Directions –
Do not repeat pictures. Repeat exactly the lines of the listing below from its first line through the line with "face_parts(woman, hc, hf, hu)".

— begin —

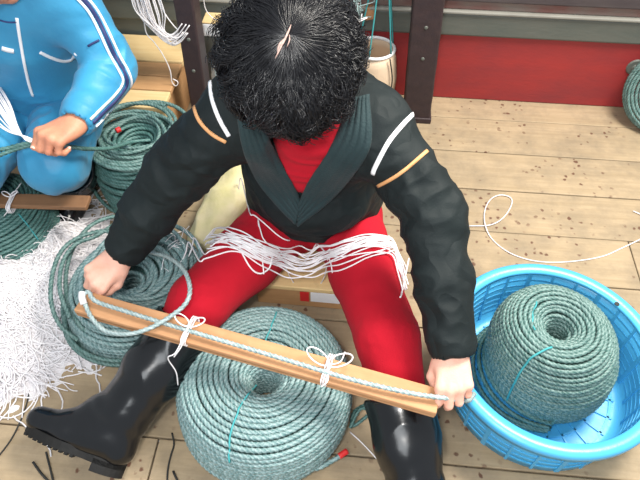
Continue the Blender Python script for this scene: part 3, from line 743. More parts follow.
fR = nrm(P(84, 292, .325)-wR); tipsR = hand(S, wR, fR+A(-.05, 0, .02), A(.8, -.5, -.25), [(38, 45, 30), (45, 50, 30), (50, 50, 30), (55, 50, 30)], sc=1.0,
    thumb=[(.030, .030, -.014), (.040, .058, -.026), (.034, .084, -.036), (.022, .104, -.040)])
fL = A(-.02, -.93, -.26); tipsL = hand(S, wL, fL, A(-1, 0, -.05), [(36, 52, 42), (40, 54, 42), (44, 56, 42), (50, 58, 42)], sc=.98, spread=.05,
    thumb=[(.032, .030, -.016), (.042, .055, -.034), (.034, .078, -.05), (.018, .090, -.058)])
v, f = S.mesh(); body = meshobj('body', v, f, M['skin'], woman)
dm = body.modifiers.new('light', 'DECIMATE'); dm.ratio = .45
nails(tipsR[:], body, M['nail']); nails(tipsL[:], body, M['nail'])
face_parts(woman, hc, hf, hu)

# red trousers
S = SDF((-.55, .55, .02), (.36, 1.42, .50), .0045)
S.cone(pel+A(-.07, .0, -.03), pel+A(.08, 0, -.03), .115, .115, .04); S.cone(pel+A(0, 0, .02), pel+A(0, -.02, .15), .125, .12, .04, flat=((0, 1, 0), .8))
btR = knR*.80+anR*.20; btL = knL*.60+anL*.40
for h_, k_, b_ in ((hipR, knR, btR), (hipL, knL, btL)):
    S.cone(h_, h_*.5+k_*.5, .102, .088, .03); S.cone(h_*.5+k_*.5, k_, .088, .072, .02); S.cone(k_, b_, .075, .062, .015)
def dR(v):
    d = .0015*vnoise(v*22)
    for h_, k_ in ((hipR, knR), (hipL, knL)):
        d = d+limb_folds(v, h_, k_, .0035, 13, .12)*.6
        r = np.exp(-((v-k_)**2).sum(1)/.004); d = d+r*.004*(1-2*np.abs(vnoise(v*np.array([40, 40, 60]))))
    return d
v, f = S.mesh(dR); trousers = meshobj('trousers', v, f, M['red_knit'], woman); bvt = bvh_of(trousers)
# red jumper showing in the jacket opening
S = SDF((-.2, .85, .30), (.2, 1.3, .84), .0045)
S.chain([A(-.018, 1.14, .36), A(-.012, 1.06, .56), A(-.012, 1.02, .66)], [.105, .10, .085], .04, flat=((0, 1, 0), .8))
S.cone(A(-.011, 1.03, .66), A(-.02, .985, .775), .066, .062, .02)
v, f = S.mesh(lambda v: .003*(1-2*np.abs(vnoise(v*np.array([8, 8, 45]))))); jumper = meshobj('jumper', v, f, M['red_knit'], woman)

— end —

Task answer –
Continue the Blender Python script for this scene: part 3, from line 743. More parts follow.
fR = nrm(P(84, 292, .325)-wR); tipsR = hand(S, wR, fR+A(-.05, 0, .02), A(.8, -.5, -.25), [(38, 45, 30), (45, 50, 30), (50, 50, 30), (55, 50, 30)], sc=1.0,
    thumb=[(.030, .030, -.014), (.040, .058, -.026), (.034, .084, -.036), (.022, .104, -.040)])
fL = A(-.02, -.93, -.26); tipsL = hand(S, wL, fL, A(-1, 0, -.05), [(36, 52, 42), (40, 54, 42), (44, 56, 42), (50, 58, 42)], sc=.98, spread=.05,
    thumb=[(.032, .030, -.016), (.042, .055, -.034), (.034, .078, -.05), (.018, .090, -.058)])
v, f = S.mesh(); body = meshobj('body', v, f, M['skin'], woman)
dm = body.modifiers.new('light', 'DECIMATE'); dm.ratio = .45
nails(tipsR[:], body, M['nail']); nails(tipsL[:], body, M['nail'])
face_parts(woman, hc, hf, hu)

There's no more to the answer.